Start of Records for the task
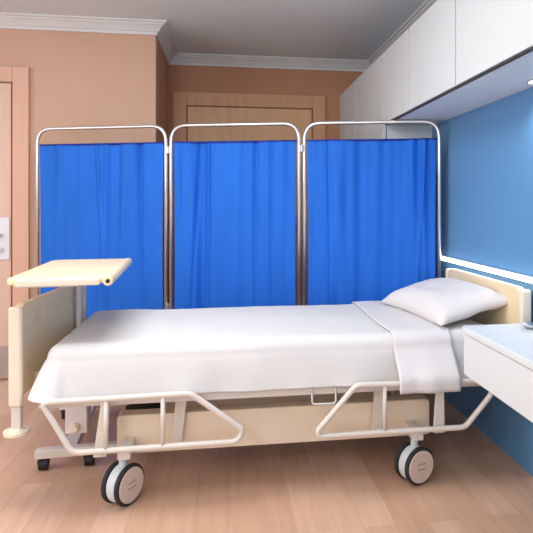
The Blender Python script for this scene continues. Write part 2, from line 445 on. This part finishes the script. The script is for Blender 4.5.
# lift arms
for (x0, x1) in ((-.214, -.19), (.645, .66)):
    for y in (2.375, 3.03):
        bm = bmesh.new(); beam(bm, (x0, y, .205), (x1, y, .405), .022, .045, Vector((1, 0, 0)))
        bl('lift_arm', bm, M['enamel'], bevel=.003)
bm = bmesh.new(); cyl(bm, (-.35, 2.7, .30), (.2, 2.7, .37), .028); cyl(bm, (.2, 2.7, .37), (.5, 2.7, .405), .014); box(bm, -.45, -.30, 2.65, 2.75, .24, .34)
box(bm, .42, .52, 2.6, 2.8, .33, .40)
bl('lift_actuator', bm, M['black'])
# motor housing with knob
bm = B(-.72, -.625, 2.62, 2.70, .175, .30); bm2 = bm
box(bm, -.70, -.645, 2.64, 2.68, .30, .41)
mh = bl('motor_housing', bm, M['white_plastic'], bevel=.006)
tag(mh, 'white housing with a round cream knob')
bm = bmesh.new(); cyl(bm, (-.675, 2.605, .205), (-.675, 2.62, .205), .021); cyl(bm, (-.675, 2.594, .205), (-.675, 2.605, .205), .015)
bl('knob', bm, M['cream'], mh, bevel=.003)
# wire loop handle under the mattress edge
bl('wire_loop', tubes(([(.345, 2.285, .445), (.345, 2.275, .375), (.445, 2.275, .375), (.445, 2.285, .445)], .014, .0036)), M['white_plastic'], smooth=True)

# side rails
def side_rail(pts, ups, brs, y, sgn):
    r = bpy.data.objects.new('side_rail', None)
    bm = bmesh.new(); tube(bm, fillet([(x, y, z) for x, z in pts], .05, 8, True), .0115, 12, True)
    ro = bl('side_rail', bm, M['enamel'], smooth=True)
    for (x, z0, z1) in ups:
        bl('upright', tubes(([(x, y, z0), (x, y, z1)], 0, .009)), M['enamel'], ro, smooth=True)
    for (xb, xt, z0, z1, w) in brs:
        bm = bmesh.new()
        yy = y + sgn * .028
        q = [(xb - w / 2, z0), (xb + w / 2, z0), (xt + w * .3, z1), (xt - w * .3, z1)]
        prism(bm, q, yy - .008, yy + .008, lambda a, b, t: (a, t, b))
        cyl(bm, (xb, y, z0 + .02), (xb, yy, z0 + .02), .012); cyl(bm, (xt, y, z1 - .02), (xt, Y0 + .02 if sgn > 0 else Y1 - .02, z1 - .02), .010)
        bl('rail_bracket', bm, M['enamel'], ro, bevel=.003)
    # lower mounting bar: flat strip behind the bottom tube
    return ro
for (y, sg) in ((2.225, 1), (3.175, -1)):
    side_rail([(-.69, .447), (-.585, .258), (.035, .262), (.062, .305), (-.145, .462), (-.67, .455)],
              [(-.462, .262, .455), (-.25, .262, .46)], [(-.49, -.468, .225, .452, .05)], y, sg)
    side_rail([(.36, .285), (.52, .462), (1.16, .452), (.99, .262), (.365, .262)],
              [(.64, .262, .46)], [(.885, .89, .235, .455, .05)], y, sg)
# castors
def castor(x, y, ang):
    ax = Vector((math.sin(ang), -math.cos(ang), 0))     # outward wheel axis
    sd = Vector((math.cos(ang), math.sin(ang), 0)); c = Vector((x, y, .081)); R_ = .0805
    def disc(bm, t0, t1, r, rb=0, n=40):
        prof = [(t0, r - rb), (t0 + rb, r), (t1 - rb, r), (t1, r - rb)] if rb else [(t0, r), (t1, r)]
        rg = [[bm.verts.new(c + ax * t + (sd * math.cos(2 * PI * k / n) + Vector((0, 0, 1)) * math.sin(2 * PI * k / n)) * q) for k in range(n)] for t, q in prof]
        for i in range(len(rg) - 1):
            for k in range(n): bm.faces.new((rg[i][k], rg[i][(k + 1) % n], rg[i + 1][(k + 1) % n], rg[i + 1][k]))
        bm.faces.new(rg[0]); bm.faces.new(rg[-1])
    bm = bmesh.new(); disc(bm, -.0235, .0235, .074, .006)
    cyl(bm, c + Vector((0, 0, .07)), Vector((x, y, .2)), .016)
    k = bl('castor', bm, M['fender'], bevel=.002)
    for s in (-1, 1):
        bm = bmesh.new(); a, b = sorted((s * .024, s * .042)); disc(bm, a, b, R_, .004)
        bl('tyre', bm, M['tyre'], k, smooth=False, bevel=.002)
        bm = bmesh.new(); a, b = sorted((s * .0421, s * .047)); disc(bm, a, b, .068, .004)
        h = bl('wheel_disc', bm, M['hub'], k)
        bm = bmesh.new(); e = c + ax * (s * .0472)
        for zz in (-.010, .012):
            m4 = Matrix((sd, ax, Vector((0, 0, 1)))).transposed().to_4x4(); m4.translation = e
            box(bm, -.022, .022, -.0006, .0006, zz - .002, zz + .002, m4)
        tr = bl('tread_mark', bm, M['greyline'], k)
a_ = math.radians(46)
for (x, y, a) in ((-.418, 2.33, 57), (.80, 2.32, 23), (-.41, 3.0, 30), (.80, 3.0, 70)): castor(x, y, math.radians(a))

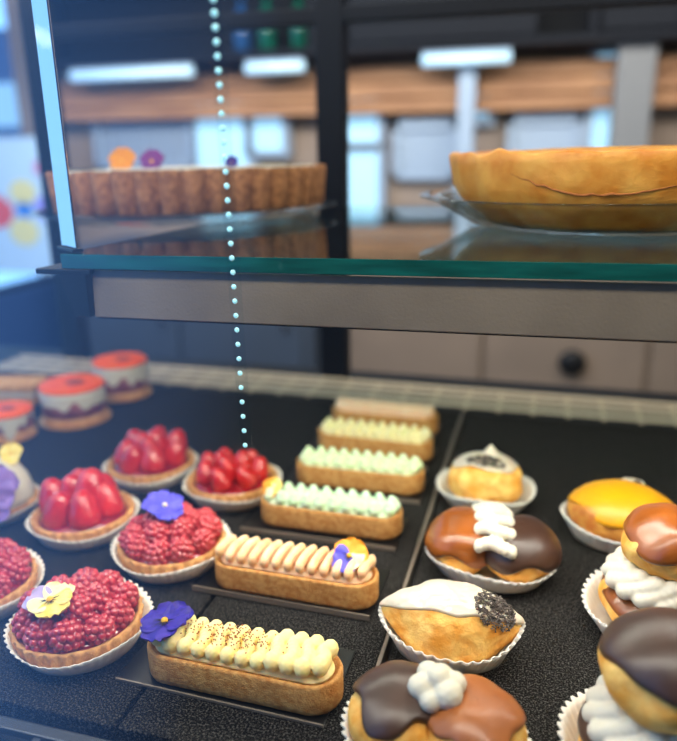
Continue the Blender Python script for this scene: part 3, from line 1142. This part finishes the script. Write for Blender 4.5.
End of Records for the task
# Set exercise
Omit the pictures and restate the rest of the records verbatim.

# Task solution
The Blender Python script for this scene continues. Write part 2, from line 445 on. This part finishes the script. The script is for Blender 4.5.
# lift arms
for (x0, x1) in ((-.214, -.19), (.645, .66)):
    for y in (2.375, 3.03):
        bm = bmesh.new(); beam(bm, (x0, y, .205), (x1, y, .405), .022, .045, Vector((1, 0, 0)))
        bl('lift_arm', bm, M['enamel'], bevel=.003)
bm = bmesh.new(); cyl(bm, (-.35, 2.7, .30), (.2, 2.7, .37), .028); cyl(bm, (.2, 2.7, .37), (.5, 2.7, .405), .014); box(bm, -.45, -.30, 2.65, 2.75, .24, .34)
box(bm, .42, .52, 2.6, 2.8, .33, .40)
bl('lift_actuator', bm, M['black'])
# motor housing with knob
bm = B(-.72, -.625, 2.62, 2.70, .175, .30); bm2 = bm
box(bm, -.70, -.645, 2.64, 2.68, .30, .41)
mh = bl('motor_housing', bm, M['white_plastic'], bevel=.006)
tag(mh, 'white housing with a round cream knob')
bm = bmesh.new(); cyl(bm, (-.675, 2.605, .205), (-.675, 2.62, .205), .021); cyl(bm, (-.675, 2.594, .205), (-.675, 2.605, .205), .015)
bl('knob', bm, M['cream'], mh, bevel=.003)
# wire loop handle under the mattress edge
bl('wire_loop', tubes(([(.345, 2.285, .445), (.345, 2.275, .375), (.445, 2.275, .375), (.445, 2.285, .445)], .014, .0036)), M['white_plastic'], smooth=True)

# side rails
def side_rail(pts, ups, brs, y, sgn):
    r = bpy.data.objects.new('side_rail', None)
    bm = bmesh.new(); tube(bm, fillet([(x, y, z) for x, z in pts], .05, 8, True), .0115, 12, True)
    ro = bl('side_rail', bm, M['enamel'], smooth=True)
    for (x, z0, z1) in ups:
        bl('upright', tubes(([(x, y, z0), (x, y, z1)], 0, .009)), M['enamel'], ro, smooth=True)
    for (xb, xt, z0, z1, w) in brs:
        bm = bmesh.new()
        yy = y + sgn * .028
        q = [(xb - w / 2, z0), (xb + w / 2, z0), (xt + w * .3, z1), (xt - w * .3, z1)]
        prism(bm, q, yy - .008, yy + .008, lambda a, b, t: (a, t, b))
        cyl(bm, (xb, y, z0 + .02), (xb, yy, z0 + .02), .012); cyl(bm, (xt, y, z1 - .02), (xt, Y0 + .02 if sgn > 0 else Y1 - .02, z1 - .02), .010)
        bl('rail_bracket', bm, M['enamel'], ro, bevel=.003)
    # lower mounting bar: flat strip behind the bottom tube
    return ro
for (y, sg) in ((2.225, 1), (3.175, -1)):
    side_rail([(-.69, .447), (-.585, .258), (.035, .262), (.062, .305), (-.145, .462), (-.67, .455)],
              [(-.462, .262, .455), (-.25, .262, .46)], [(-.49, -.468, .225, .452, .05)], y, sg)
    side_rail([(.36, .285), (.52, .462), (1.16, .452), (.99, .262), (.365, .262)],
              [(.64, .262, .46)], [(.885, .89, .235, .455, .05)], y, sg)
# castors
def castor(x, y, ang):
    ax = Vector((math.sin(ang), -math.cos(ang), 0))     # outward wheel axis
    sd = Vector((math.cos(ang), math.sin(ang), 0)); c = Vector((x, y, .081)); R_ = .0805
    def disc(bm, t0, t1, r, rb=0, n=40):
        prof = [(t0, r - rb), (t0 + rb, r), (t1 - rb, r), (t1, r - rb)] if rb else [(t0, r), (t1, r)]
        rg = [[bm.verts.new(c + ax * t + (sd * math.cos(2 * PI * k / n) + Vector((0, 0, 1)) * math.sin(2 * PI * k / n)) * q) for k in range(n)] for t, q in prof]
        for i in range(len(rg) - 1):
            for k in range(n): bm.faces.new((rg[i][k], rg[i][(k + 1) % n], rg[i + 1][(k + 1) % n], rg[i + 1][k]))
        bm.faces.new(rg[0]); bm.faces.new(rg[-1])
    bm = bmesh.new(); disc(bm, -.0235, .0235, .074, .006)
    cyl(bm, c + Vector((0, 0, .07)), Vector((x, y, .2)), .016)
    k = bl('castor', bm, M['fender'], bevel=.002)
    for s in (-1, 1):
        bm = bmesh.new(); a, b = sorted((s * .024, s * .042)); disc(bm, a, b, R_, .004)
        bl('tyre', bm, M['tyre'], k, smooth=False, bevel=.002)
        bm = bmesh.new(); a, b = sorted((s * .0421, s * .047)); disc(bm, a, b, .068, .004)
        h = bl('wheel_disc', bm, M['hub'], k)
        bm = bmesh.new(); e = c + ax * (s * .0472)
        for zz in (-.010, .012):
            m4 = Matrix((sd, ax, Vector((0, 0, 1)))).transposed().to_4x4(); m4.translation = e
            box(bm, -.022, .022, -.0006, .0006, zz - .002, zz + .002, m4)
        tr = bl('tread_mark', bm, M['greyline'], k)
a_ = math.radians(46)
for (x, y, a) in ((-.418, 2.33, 57), (.80, 2.32, 23), (-.41, 3.0, 30), (.80, 3.0, 70)): castor(x, y, math.radians(a))

Continue the Blender Python script for this scene: part 3, from line 1142. This part finishes the script. Write for Blender 4.5.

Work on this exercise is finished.